With settlement of this suit against Vreba-Hoff dairy CAFOs, Michigan takes a first step in changing the CAFO waste system, to a less liquid system. Vreba-Hoff must pay $75,000, must install a $1,000,000 wastewater treatment system, apply for individual NPDES permit, and must immediately cease all land application of untreated waste in the Lime Lake basin (area surrounding the largest Vreba-Hoff facility in Hudson).  

The effluent may still be a problem -- it's contaminated water, milkhouse waste, etc.  But separating solids and composting makes sense, is a good start.

Wastewater treatment systems, and individual NPDES permits, should be requirements for all CAFOs, from now on.  The liquid waste system, land application practices, and polluting discharges of Vreba-Hoff CAFOs are no different from other CAFOs here and elsewhere in the state.  
--Janet Kauffman
Environmentally Concerned Citizens of South Central Michigan
Hudson, MI

DEQ Announces Settlement with Vreba-Hoff Dairy

Contact:  Robert McCann (517) 241-7397
Agency: Environmental Quality

December 28, 2004

The Department of Environmental Quality announced today that it has settled litigation with Vreba-Hoff Dairy, LLC. The lawsuit alleged violations of Part 31, Water Resources Protection, of Michigan’s Natural Resources and Environmental Protection Act.
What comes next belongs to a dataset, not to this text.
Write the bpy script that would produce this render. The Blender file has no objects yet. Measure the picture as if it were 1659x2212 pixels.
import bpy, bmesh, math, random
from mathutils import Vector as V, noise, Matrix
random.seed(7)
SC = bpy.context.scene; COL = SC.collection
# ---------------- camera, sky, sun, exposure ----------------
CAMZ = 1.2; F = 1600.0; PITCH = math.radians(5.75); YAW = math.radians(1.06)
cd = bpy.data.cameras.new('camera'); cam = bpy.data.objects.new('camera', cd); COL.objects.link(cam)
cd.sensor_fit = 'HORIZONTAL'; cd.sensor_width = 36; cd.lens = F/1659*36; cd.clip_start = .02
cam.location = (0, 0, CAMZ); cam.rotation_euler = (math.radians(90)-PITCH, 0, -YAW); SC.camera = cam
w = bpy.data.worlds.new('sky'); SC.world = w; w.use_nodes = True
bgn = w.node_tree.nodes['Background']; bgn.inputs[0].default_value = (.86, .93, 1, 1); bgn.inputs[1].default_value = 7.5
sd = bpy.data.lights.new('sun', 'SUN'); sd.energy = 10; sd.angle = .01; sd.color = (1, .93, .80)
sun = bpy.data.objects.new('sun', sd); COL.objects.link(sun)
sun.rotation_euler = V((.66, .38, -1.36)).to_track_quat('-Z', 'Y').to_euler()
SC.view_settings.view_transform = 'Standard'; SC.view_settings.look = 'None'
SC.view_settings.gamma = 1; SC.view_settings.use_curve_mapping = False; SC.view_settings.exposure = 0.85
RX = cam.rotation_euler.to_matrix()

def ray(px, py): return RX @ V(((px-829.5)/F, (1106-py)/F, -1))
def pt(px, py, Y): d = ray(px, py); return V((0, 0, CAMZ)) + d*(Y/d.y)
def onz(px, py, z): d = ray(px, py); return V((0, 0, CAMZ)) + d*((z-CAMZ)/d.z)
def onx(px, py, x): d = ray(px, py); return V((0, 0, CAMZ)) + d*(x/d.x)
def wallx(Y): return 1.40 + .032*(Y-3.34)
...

Vreba-Hoff operates two large concentrated animal feeding operations (CAFOs) in Lenawee and Hillsdale counties known as “Vreba-Hoff I” and “Vreba-Hoff II”, respectively. >From November 2002 through March 2004, the DEQ staff documented 25 separate discharges of agricultural waste to area waterways, including tributaries to Bean and Durfee Creeks, and the Lime Lake Inlet.

As part of the settlement, Vreba-Hoff has agreed to install a wastewater treatment system at a cost of approximately one million dollars to treat waste from both dairies. The completed system will be installed and in use by December 1, 2005 and includes:

• A press treatment system consisting of a press, a clarifier, and a thickener for the purposes of separating liquids from solids, binding phosphorus in an insoluble form, and otherwise improving the quality of treated wastewater;

• Composting of solids from the press treatment system, bedded pack manure, and waste feed; and

• Aeration of liquids from the press treatment system, wash water from equipment, laundry, and milk houses, and runoff contaminated with silage leachate, feed, or manure.

Effluent from the aerated pond will be discharged to a reduced land area through an advanced irrigation system calibrated so that no unlawful discharge occurs during or after irrigation. Vreba-Hoff has also agreed to immediately cease the land application of untreated agricultural waste to the Lime Lake basin area. Once the wastewater treatment system is in use, the land application of untreated agricultural waste in other areas will cease as well.

Vreba-Hoff will also implement a number of operational improvements related to land application, permitting, and Comprehensive Nutrient Management Plans. This includes the upcoming issuance of individual National Pollutant Discharge Elimination System permits for each of the Vreba-Hoff dairies, stringent inspection, and record-keeping requirements, and the designation of a staff person(s) dedicated to overseeing compliance with environmental regulations.

Vreba-Hoff will pay to the state general fund a civil fine of $50,000 and partially reimburse the DEQ for $25,000 in enforcement costs.